Over the past number of years, however, interest has grown in presenting the more workaday aspects of this history to museum goers. In 2002, the home of the British East India Company’s extensive archives mounted a major exhibition to showcase this material, which was accompanied by an illustrated companion history, public lecture series, and a continuing online exhibition. The British Library’s Trading Places: The East India Company & Asia, 1600–1834explicitly focused on the ‘remarkable story’ of the Company’s history. But the organisers were keen to point out that this was not ‘merely a history of the past’; rather, the exhibition sought to impress visitors with the ‘lasting impression on life in both Britain and Asia’ made by the Company and proclaimed that ‘its legacy is a story of today’.[16] As a commercial organisation, the Company’s activities were meticulously recorded in ledgers, daybooks and letter books that stretch for miles on the shelves of the British Library’s storage rooms. An exhibition at this particular venue, drawing on this wealth of material, offered an opportunity to focus on the mechanics of trade and the logistics of shipping large quantities of goods around the world, as well as the impact of this business on British society. The exhibition did not rely solely on the two-dimensional archives in the library’s care; it borrowed widely from other museums such as the National Maritime Museum and the British Museum in a bid to evoke the world preserved in the archival records.[17]

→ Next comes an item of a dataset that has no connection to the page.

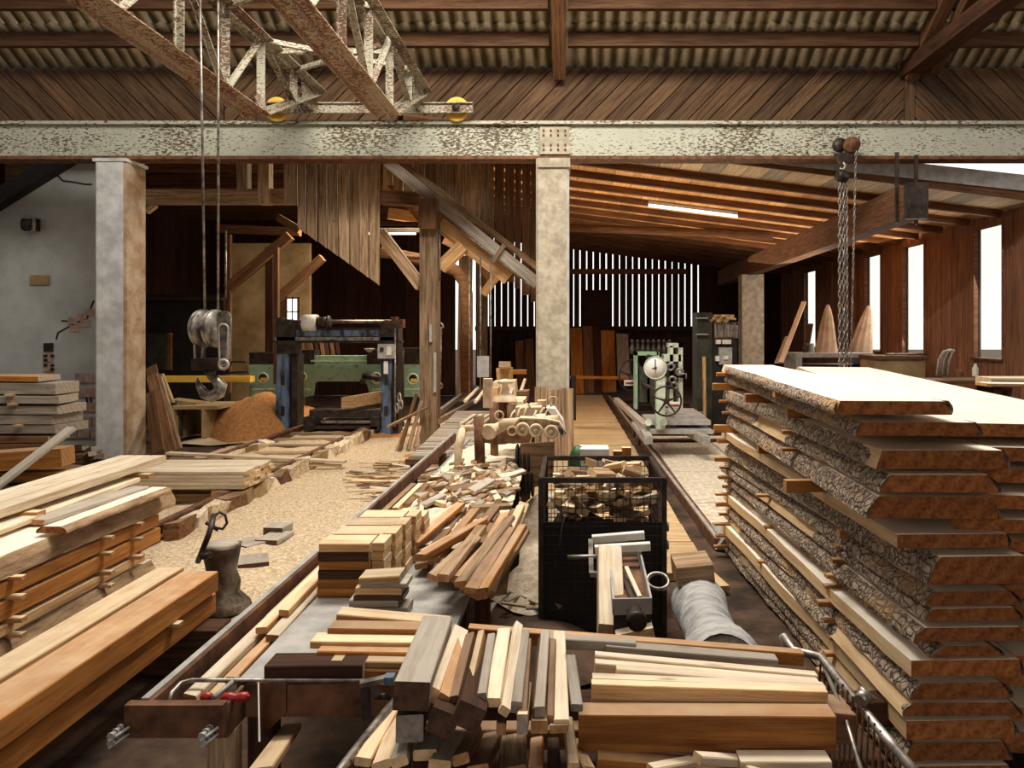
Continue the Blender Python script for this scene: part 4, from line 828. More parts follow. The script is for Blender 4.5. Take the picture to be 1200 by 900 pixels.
for a, b in zip(pl, pl[1:]): g.bar(a+Vector((0, -.02, 0)), b+Vector((0, -.02, 0)), .010, .13, up=(0, 1, 0))
g.done('wheel_cover', 'cream', tm)
for k, (u, v) in enumerate(((612.5, 503), (628, 504.5), (646, 506))):
    c = P(u, v, Y-.1); g = G(); g.lathe(c, (0, -1, 0), [(-.02, .001), (-.02, .045), (.0, .047), (.02, .045), (.02, .030), (.008, .026), (.008, .015), (.02, .013), (.02, .001)], 18); g.done('wheel', 'cream', tm)
g = G(); g.prism([P(640, 478, Y), P(650, 479, Y), P(660, 494, Y), P(663, 508, Y), P(657, 509, Y), P(652, 494, Y)], (0, .18, 0)); g.done('fender', 'white', tm)
g = G(); g.prism([P(654, 503, Y-.01), P(663, 502, Y-.01), P(663, 509, Y-.01), P(657, 510, Y-.01)], (0, .16, 0)); g.done('fender_tip', 'blue', tm)
for k in range(7):
    g = G(); a = P(590+k*9, 470+((k*7) % 11), Y+.35); g.box(a.x-.03, a.x+.03, a.y-.05, a.y+.05, a.z-.12, a.z+.02); g.done('valve_block', 'cream' if k % 3 else 'rust', tm)
for k in range(6):
    g = G(); g.tube([P(595+k*8, 500-k, Y+.1), P(600+k*9, 485-(k % 3)*6, Y+.1), P(606+k*8, 478, Y+.2), P(612+k*6, 492, Y+.2)], .008, 6); g.done('hose', 'cream', tm)
g = G(); g.prism([P(610, 520, Y+.1), P(650, 518, Y+.1), P(648, 565, Y+.1), P(612, 575, Y+.1)], (0, .03, 0)); g.done('side_panel', 'barn', tm)
# ribbed belt pulleys
bp = thing('belt_pulleys', 'pair of black ribbed belt pulleys at the right side of the feed table', 'pulley', (-.3, 5.4, .5))
for k, (u, v) in enumerate(((613, 540), (617, 562))):
    c = P(u, v, 5.4)
    for q in range(4):
        g = G(); x = c.x-.05+q*.028; g.lathe((x, 5.4, c.z), (1, 0, 0), [(0, .001), (0, .11), (.007, .12), (.014, .12), (.02, .11), (.02, .001)], 20); g.done('pulley_disc', 'black', bp)
    g = G(); g.cyl((c.x-.12, 5.4, c.z), (c.x+.08, 5.4, c.z), .02, 10); g.done('shaft', 'steel', bp)
# clutter further back in the middle
cl = thing('cutter_head', 'dusty saw carriage farther back behind the trimming machine', 'machine', (-.8, 8.8, .5))
for (u0, u1, v0, v1, Y, m) in ((577, 604, 447, 466, 8.9, 'cream'), (582, 598, 432, 446, 9.6, 'roofwood'), (584, 597, 424, 432, 9.4, 'barn'), (606, 618, 458, 470, 8.6, 'brown'), (575, 583, 455, 470, 8.5, 'roofwood')):
    g = G(); a = P(u0, v0, Y); b = P(u1, v1, Y); g.box(a.x, b.x, Y, Y+.35, b.z, a.z)
    for v in g.v: v += Vector((rnd(-.01, .01), 0, rnd(-.01, .01)))
    g.done('housing', m, cl)
for k in range(6): 
    g = G(); g.cyl(P(545+k*12, 470+k, 8.4), P(560+k*11, 455-k*2, 9.2), .02, 8); g.done('rod', 'cream', cl)
g = G(); g.box(-1.1, -.5, 8.6, 9.6, .35, .62); g.done('bed', 'rust', cl)
a = P(566, 375+56, 10.5); g = G(); g.box(a.x-.08, a.x+.08, 10.5, 10.55, a.z-.13, a.z+.16); g.done('switch_box', 'galv', None, 'pale grey switch box behind the trimming machine', 'box')
plank('orange_board', P(598, 436, 12), P(617, 436, 12), .1, .07, 'orange', 'end', None, 'short orange board on the bench behind the trimming machine', 'board')
for i, (a, b) in enumerate((((488, 462), (468, 530)), ((494, 470), (478, 527)), ((480, 492), (463, 534)), ((492, 500), (486, 524)), ((500, 478), (455, 500)))):
    plank('leaning_batten', P(*a, 11.05), P(*b, 10.4), .05, .03, 'barn' if i % 2 else 'brown', 'end', None, ['longest', 'second', 'third, short', 'fourth, upright', 'cross-lying'][i]+' batten leaning on the old timber post', 'board', 'battens leaning on the timber post')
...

Away from their institutional or archival ‘homes’, as it were, the story of European countries’ trading relationships with the East is perhaps most appropriately displayed in history museums. In the United Kingdom, one of the principal museums of ‘national history’ is the National Maritime Museum in Greenwich (NMM). As an institution which played a significant part in Britain’s maritime history, presenting the East India Company to audiences is something with which the NMM has been intimately involved over the years.[18] Indeed, its collections of materialin this area– from ship models and ship portraits, to manuscripts and medals – make this one of the museum’s most important non-naval narratives. The preponderance of paintings entitled ‘An East Indiaman in a stiff breeze’ or ‘An East Indiaman at anchor’ (of which there are, literally, hundreds in the collection) should not disguise the fact that identifying objects with which to tell a suitably rounded and balanced history of the Company was not an easy task for those involved.

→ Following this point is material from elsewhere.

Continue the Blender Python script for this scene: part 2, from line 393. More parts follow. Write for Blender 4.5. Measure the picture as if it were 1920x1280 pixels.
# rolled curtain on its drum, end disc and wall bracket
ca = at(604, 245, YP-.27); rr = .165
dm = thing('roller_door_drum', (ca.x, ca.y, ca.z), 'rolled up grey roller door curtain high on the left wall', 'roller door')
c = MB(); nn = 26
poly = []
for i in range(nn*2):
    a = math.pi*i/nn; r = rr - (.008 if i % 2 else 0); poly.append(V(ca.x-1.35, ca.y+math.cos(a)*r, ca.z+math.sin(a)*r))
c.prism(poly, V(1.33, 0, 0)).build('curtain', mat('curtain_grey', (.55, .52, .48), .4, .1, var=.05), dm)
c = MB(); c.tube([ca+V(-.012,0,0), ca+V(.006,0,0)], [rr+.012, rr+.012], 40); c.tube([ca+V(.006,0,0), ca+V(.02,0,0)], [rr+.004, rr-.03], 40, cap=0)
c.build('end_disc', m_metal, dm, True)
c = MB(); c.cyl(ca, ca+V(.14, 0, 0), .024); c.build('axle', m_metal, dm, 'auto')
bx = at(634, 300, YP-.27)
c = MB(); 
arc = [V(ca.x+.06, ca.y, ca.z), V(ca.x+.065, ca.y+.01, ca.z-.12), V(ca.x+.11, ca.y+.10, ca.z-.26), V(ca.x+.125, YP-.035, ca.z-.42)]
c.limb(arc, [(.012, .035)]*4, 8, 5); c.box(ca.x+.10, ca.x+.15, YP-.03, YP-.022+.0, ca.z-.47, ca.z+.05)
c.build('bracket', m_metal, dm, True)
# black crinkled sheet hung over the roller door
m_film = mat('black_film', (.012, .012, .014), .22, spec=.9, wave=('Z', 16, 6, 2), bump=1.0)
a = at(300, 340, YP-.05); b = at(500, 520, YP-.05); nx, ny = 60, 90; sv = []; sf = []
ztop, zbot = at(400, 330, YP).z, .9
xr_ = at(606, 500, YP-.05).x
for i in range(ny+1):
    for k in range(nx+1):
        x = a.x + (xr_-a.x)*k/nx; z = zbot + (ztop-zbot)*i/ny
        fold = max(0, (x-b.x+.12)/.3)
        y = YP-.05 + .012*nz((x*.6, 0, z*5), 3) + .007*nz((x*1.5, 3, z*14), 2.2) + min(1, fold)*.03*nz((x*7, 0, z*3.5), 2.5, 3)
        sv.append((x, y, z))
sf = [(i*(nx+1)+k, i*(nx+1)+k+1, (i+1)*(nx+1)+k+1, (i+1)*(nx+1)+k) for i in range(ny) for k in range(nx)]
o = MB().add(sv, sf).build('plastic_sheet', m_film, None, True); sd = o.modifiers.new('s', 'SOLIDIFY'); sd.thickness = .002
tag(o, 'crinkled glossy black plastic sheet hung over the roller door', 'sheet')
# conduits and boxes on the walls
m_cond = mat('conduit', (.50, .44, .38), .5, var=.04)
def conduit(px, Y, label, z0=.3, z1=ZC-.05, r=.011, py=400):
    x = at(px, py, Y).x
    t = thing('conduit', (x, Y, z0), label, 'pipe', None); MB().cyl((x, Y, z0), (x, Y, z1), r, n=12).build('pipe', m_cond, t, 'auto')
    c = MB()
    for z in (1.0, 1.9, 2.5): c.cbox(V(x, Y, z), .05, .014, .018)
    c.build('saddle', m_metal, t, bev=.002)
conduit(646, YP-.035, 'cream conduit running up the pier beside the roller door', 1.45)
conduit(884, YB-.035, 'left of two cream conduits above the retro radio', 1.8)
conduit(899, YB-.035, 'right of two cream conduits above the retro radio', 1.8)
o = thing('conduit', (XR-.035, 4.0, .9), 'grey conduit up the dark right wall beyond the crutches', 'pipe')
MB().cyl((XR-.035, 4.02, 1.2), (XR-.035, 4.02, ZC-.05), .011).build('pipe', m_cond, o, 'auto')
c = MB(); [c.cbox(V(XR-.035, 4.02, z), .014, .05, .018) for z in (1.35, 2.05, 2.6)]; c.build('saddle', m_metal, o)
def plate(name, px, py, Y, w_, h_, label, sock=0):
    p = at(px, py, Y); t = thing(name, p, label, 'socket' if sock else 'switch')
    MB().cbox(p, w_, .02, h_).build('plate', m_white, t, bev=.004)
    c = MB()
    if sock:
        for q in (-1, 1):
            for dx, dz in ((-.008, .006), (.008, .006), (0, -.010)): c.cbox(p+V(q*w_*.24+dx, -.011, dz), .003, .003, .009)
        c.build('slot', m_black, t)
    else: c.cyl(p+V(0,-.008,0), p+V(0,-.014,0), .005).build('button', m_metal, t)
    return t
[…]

The museum has been at the forefront of new approaches to maritime history over the past few decades, confronting similarly vexed historiographical challenges, which encompass the presentation of this kind of subject to today’s museum audiences.[19]The latest iteration of this approach to presenting maritime and imperial history opened in 2011. This new gallery, originally code-named ‘Asian Seas’, is entirely devoted to the history of the East India Company. Traders: The East India Company and Asiarepresented the changing world of maritime history and its presentation to the general public. This is the first permanent gallery dedicated to the history of the Company in its hometown. Traders and the collection upon which it draws, reflect the fact that aspects of the Company’s history, ignored or skirted over in the past, can be retrieved by the use and display of material culture. Thegallery was predicated on two key concepts or intellectual organising principles. First, the commodities of the East India Company and their impact on British society; and, second, the importance of the maritime aspect to this broader history.

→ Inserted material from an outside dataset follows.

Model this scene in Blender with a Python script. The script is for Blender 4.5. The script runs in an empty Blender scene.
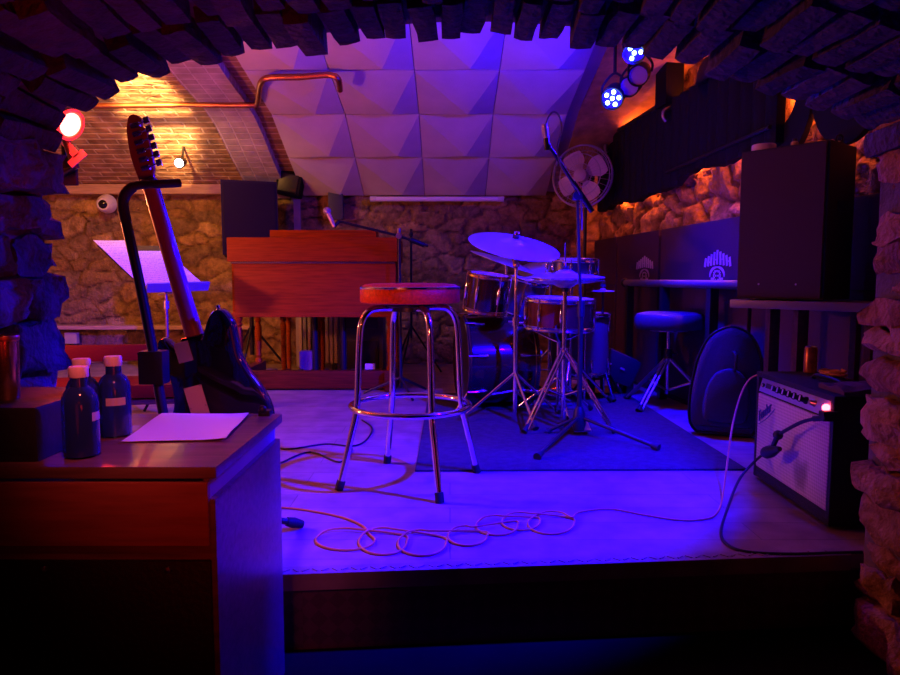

Briefly, the narrative is arranged in five key sections. The gallery begins by introducing visitors to the people, places and cultures of the Indian Ocean World before the arrival of the European trading companies. Using some of the Museum’s unique collections of Asian ship models, ethnographic material, and other interpretative devices, this section evokes the complexity, diversity, and sophistication of cultures and trading activities in the Indian Ocean. Following this introductory space, visitors move into a long gallery that uses a combination of material culture, text panels, visual images and interactive displays to tell the history of the East India Company in a roughly chronological progression.

This part of the display situates commodities at the heart of the interpretation strategy. The narrative of the gallery – the core, organising principle around which the objects are interpreted – was constructed using four key ‘commodities’ traded by the Company and which characterized its career at different phases of its development: spices, textiles, tea and power. The ‘Spice Trade’ section explores the beginnings of the English East India Company: a small operation that lagged far behind its European rivals in the luxury trade in expensive Asian spices. In the eighteenth century, the Company’s interests shifted from spices to textiles, and from South East Asia to India. It became a cloth merchant to the world, developing markets for high-quality textiles in Britain and beyond. The visitor then follows the Company as it attempts to break into the lucrative tea trade centred on China and strictly controlled by the Emperor. The last section of the gallery focuses on the ramifications of the Company’s trading activities: the Company’s administration of India and its downfall following the Opium Wars with China, and the Indian ‘Mutiny’ of 1857.[20] The gallery was accompanied by a book that used the museum’s collection to tell the maritime history of the East India Company.[21]

One of the challenges faced by any museum is the nature and constraints of its collections, the contexts in which they were acquired and the accretion of historical interpretations which can sometimes limit the interpretative possibilities of the objects. In the NMM’s case, the strong naval narratives running through the museum’s collections and its historical displays have often drawn on objects from Asia. In the Traders gallery, however, the limited range of Asian goods in the museum’s collection were interpreted in the context, not of naval history, but rather mercantile and commodity history. For example, a sailor’s neckerchief or bandana worn by Samuel Enderby at the Battle of Trafalgar in 1805 has generally been interpreted in this context in the past. In the Traders gallery, however, it is displayed together with objects that illustrate the impact of the trade in textiles on British taste and fashion.[22] Similarly, Chinese export porcelain collected by James Cook, which was presumably acquired by the museum because of its connection with this iconic figure in British maritime history, is interpreted as part of the interest in all things Chinese which riveted British society in the eighteenth century.[23]And the vase presented by the Queen of Naples to Horatio Nelson – perhaps the most iconic of all the naval personalties associated with the Museum – is also displayed and interpreted in this context.[24]Given the limited number of surviving examples in the museum’s collection, the exhibition also employed interpretative devices, such as ‘info-graphics’ and video footage, to explore elements of the history of the trade.